Re-cutting old checkering can really eat up checkering tools/heads.
The old dirt & grit packed down in there and even sometimes what was used as a stock finish grain filler is just what you need to dull a nice sharp tool edge.

Most any checkering tool is expensive now and some nearly impossible to find.

'I find the Carbide single line tools are great for recutting old work. They can do the bulk of the recutting/deepening and working through all that old crud and finish that simply wears
out a nice new tool steel head very quickly.
Then to complete the job, go over it with regular spacer tools to finish it up and bring everything into nice straight alignment.

The Carbine single line tools will last a long long time. A good investment if you are going to be doing the work for a while.
I'm still using a couple I bought in the mid 90's. One is starting to feel just a little dull now.

The GunLine style checkering heads are nice as you can actually sharpen them once they get dull and get some more useful life out of them
If you sharpen them across the face of each tooth, they respond nicely.
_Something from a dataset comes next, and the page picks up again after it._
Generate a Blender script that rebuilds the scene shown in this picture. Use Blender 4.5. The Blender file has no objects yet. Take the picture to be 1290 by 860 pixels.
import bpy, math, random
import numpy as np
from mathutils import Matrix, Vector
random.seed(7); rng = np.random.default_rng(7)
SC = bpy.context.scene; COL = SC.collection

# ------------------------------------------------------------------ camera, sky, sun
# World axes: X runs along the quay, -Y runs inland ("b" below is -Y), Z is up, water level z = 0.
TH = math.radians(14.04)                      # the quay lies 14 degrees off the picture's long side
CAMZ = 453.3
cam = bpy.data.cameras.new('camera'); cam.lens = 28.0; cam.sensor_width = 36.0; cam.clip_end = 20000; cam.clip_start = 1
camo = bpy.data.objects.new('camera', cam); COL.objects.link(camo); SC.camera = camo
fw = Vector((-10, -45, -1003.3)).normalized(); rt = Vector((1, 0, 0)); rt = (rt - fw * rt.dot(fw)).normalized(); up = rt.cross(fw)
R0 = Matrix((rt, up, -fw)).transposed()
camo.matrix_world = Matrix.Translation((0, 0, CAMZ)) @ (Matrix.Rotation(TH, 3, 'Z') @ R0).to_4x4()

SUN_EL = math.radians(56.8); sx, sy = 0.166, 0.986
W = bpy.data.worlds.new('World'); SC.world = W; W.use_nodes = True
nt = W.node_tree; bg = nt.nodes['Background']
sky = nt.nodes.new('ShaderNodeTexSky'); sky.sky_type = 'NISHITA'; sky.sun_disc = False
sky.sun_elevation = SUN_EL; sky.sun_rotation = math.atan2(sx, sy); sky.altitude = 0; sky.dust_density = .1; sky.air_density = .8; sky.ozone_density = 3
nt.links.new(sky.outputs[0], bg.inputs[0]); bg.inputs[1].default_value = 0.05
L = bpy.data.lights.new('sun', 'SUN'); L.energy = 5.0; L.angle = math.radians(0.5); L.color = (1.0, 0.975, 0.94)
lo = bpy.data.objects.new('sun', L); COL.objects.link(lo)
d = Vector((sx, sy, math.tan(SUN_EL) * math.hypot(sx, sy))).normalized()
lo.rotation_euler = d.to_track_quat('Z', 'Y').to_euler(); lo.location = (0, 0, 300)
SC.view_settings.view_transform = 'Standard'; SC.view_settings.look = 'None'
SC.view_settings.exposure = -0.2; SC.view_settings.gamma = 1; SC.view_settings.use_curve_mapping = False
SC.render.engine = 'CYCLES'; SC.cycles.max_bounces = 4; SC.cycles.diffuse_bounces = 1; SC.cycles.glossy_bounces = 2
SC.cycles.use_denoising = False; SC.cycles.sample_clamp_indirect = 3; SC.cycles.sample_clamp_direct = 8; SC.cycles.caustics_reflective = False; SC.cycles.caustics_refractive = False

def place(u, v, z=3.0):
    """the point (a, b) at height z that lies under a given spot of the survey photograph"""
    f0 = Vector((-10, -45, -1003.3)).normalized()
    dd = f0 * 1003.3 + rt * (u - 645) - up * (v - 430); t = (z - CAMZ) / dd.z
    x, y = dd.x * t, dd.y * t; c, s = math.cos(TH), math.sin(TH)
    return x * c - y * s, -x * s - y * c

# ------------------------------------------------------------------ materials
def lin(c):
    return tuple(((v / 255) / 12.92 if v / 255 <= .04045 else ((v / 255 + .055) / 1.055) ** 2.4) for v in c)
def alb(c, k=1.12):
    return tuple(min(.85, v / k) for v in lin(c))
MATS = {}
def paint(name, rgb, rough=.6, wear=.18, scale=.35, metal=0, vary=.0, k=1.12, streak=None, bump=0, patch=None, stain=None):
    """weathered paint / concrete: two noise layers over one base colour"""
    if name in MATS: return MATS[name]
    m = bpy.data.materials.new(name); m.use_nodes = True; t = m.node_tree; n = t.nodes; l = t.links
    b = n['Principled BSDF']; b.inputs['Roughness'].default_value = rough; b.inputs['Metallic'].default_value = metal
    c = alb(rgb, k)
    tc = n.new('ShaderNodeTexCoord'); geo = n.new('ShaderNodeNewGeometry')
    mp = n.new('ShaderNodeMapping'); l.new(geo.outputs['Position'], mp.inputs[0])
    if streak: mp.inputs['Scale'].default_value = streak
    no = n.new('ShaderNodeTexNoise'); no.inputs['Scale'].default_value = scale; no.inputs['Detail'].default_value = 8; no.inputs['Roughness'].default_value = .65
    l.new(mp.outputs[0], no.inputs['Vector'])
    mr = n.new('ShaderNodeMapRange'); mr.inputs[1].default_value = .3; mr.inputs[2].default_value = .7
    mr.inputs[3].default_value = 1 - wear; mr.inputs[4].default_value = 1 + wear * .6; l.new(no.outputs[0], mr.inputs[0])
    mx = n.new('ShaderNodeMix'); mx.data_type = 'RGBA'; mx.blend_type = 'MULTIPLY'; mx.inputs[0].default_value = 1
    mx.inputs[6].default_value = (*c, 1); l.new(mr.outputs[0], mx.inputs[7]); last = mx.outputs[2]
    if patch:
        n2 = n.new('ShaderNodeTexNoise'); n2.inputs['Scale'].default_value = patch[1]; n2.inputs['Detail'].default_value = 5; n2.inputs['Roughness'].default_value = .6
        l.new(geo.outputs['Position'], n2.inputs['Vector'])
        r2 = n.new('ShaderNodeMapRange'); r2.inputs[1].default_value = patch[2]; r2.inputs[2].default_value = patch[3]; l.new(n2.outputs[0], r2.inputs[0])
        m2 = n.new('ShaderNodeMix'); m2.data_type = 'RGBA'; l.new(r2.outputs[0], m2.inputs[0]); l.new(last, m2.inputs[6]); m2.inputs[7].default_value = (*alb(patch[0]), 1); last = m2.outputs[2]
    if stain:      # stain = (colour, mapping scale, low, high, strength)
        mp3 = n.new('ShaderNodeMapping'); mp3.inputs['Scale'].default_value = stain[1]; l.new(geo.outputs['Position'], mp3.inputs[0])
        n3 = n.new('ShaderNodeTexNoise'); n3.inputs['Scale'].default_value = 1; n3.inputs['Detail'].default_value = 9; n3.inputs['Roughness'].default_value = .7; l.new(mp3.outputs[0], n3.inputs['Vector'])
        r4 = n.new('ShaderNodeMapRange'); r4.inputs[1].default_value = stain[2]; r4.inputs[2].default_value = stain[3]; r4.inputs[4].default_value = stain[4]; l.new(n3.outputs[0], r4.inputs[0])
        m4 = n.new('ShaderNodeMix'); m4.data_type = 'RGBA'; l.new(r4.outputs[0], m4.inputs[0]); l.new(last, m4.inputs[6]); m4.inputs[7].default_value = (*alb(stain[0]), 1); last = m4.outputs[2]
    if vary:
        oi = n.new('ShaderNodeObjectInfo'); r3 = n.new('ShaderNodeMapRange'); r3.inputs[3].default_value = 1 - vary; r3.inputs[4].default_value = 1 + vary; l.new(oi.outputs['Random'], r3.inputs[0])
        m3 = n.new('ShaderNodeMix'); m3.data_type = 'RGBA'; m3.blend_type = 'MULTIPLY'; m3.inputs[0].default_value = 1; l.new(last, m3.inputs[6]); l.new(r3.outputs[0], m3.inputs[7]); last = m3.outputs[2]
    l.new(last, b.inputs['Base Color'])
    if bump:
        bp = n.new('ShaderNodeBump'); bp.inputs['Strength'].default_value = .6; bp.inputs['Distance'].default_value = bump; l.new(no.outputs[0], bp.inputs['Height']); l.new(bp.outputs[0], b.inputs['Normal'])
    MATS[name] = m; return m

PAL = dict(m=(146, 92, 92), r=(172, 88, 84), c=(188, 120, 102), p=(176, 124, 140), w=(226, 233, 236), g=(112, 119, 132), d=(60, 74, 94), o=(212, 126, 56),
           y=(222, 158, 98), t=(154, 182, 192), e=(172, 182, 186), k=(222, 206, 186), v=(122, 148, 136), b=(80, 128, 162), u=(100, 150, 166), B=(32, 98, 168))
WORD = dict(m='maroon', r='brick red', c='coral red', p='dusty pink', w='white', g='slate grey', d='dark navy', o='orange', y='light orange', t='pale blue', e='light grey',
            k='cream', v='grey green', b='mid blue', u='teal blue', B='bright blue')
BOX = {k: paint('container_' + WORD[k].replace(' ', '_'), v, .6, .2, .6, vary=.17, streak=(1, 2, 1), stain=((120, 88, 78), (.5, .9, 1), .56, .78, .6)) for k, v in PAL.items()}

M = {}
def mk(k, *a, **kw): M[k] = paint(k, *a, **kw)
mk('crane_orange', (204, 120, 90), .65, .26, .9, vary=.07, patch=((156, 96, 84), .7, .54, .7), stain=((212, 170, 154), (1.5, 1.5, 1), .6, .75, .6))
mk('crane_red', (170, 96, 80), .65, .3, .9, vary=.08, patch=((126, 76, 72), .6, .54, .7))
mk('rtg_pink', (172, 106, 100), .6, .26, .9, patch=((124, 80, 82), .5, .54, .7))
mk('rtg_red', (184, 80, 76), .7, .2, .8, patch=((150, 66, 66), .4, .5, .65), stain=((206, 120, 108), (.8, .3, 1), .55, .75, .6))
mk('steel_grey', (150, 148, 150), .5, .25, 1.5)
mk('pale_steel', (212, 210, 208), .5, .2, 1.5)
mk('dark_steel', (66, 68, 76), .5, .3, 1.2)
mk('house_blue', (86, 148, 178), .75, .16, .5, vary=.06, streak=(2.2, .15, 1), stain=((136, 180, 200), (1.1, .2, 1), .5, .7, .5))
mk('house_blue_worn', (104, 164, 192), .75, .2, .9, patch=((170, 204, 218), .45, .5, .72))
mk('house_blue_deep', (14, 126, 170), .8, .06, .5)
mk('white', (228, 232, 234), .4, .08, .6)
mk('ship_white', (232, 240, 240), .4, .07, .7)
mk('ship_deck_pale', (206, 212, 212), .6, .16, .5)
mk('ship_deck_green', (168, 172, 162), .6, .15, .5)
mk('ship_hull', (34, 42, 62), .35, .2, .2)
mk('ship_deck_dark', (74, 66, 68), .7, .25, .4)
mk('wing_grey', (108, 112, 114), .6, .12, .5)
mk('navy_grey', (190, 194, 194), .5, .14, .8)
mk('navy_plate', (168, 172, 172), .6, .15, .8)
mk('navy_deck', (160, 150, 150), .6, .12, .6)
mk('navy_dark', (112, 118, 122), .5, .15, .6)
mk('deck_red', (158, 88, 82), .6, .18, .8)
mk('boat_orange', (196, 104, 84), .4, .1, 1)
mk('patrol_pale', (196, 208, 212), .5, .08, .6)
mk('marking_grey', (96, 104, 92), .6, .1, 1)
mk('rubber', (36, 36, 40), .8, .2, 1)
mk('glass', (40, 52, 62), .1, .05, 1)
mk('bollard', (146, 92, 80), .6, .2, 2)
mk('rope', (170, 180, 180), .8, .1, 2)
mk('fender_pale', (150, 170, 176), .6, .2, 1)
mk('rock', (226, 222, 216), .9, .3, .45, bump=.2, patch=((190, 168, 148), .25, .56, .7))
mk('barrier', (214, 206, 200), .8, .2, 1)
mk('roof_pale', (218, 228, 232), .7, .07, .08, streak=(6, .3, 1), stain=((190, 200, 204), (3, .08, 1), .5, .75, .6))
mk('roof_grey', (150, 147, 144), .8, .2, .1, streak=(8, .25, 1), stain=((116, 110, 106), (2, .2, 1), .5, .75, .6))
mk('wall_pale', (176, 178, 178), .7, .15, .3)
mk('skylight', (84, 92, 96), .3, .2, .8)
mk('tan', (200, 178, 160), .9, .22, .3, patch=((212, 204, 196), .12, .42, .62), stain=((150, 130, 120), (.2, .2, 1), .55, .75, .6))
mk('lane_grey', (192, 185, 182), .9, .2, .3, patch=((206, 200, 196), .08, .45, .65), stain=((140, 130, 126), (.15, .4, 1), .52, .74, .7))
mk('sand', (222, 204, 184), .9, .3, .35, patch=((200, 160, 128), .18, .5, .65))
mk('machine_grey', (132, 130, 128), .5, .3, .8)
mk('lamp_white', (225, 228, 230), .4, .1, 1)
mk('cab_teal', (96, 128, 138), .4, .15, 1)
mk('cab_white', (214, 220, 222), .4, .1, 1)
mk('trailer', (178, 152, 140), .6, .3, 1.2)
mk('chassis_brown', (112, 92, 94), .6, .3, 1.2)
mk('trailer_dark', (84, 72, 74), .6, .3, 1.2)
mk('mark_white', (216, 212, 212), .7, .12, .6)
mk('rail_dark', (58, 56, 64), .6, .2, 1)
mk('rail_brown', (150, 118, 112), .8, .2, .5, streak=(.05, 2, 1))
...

You can resharpen them quite a number of times that way.
You need a very thin diamond file to do the sharpening.
If you sharpen up and down the full side of the V on each side it will also sharpen the head, but not as efficiently as across the face of each tooth IMO.
Also you start to loose the geometry of the V shape as you take away material in each sharpening.
Not too bad with a single point cutter. But you start to mess up LPI sharpening a multi line cutter or a spacer in that manner.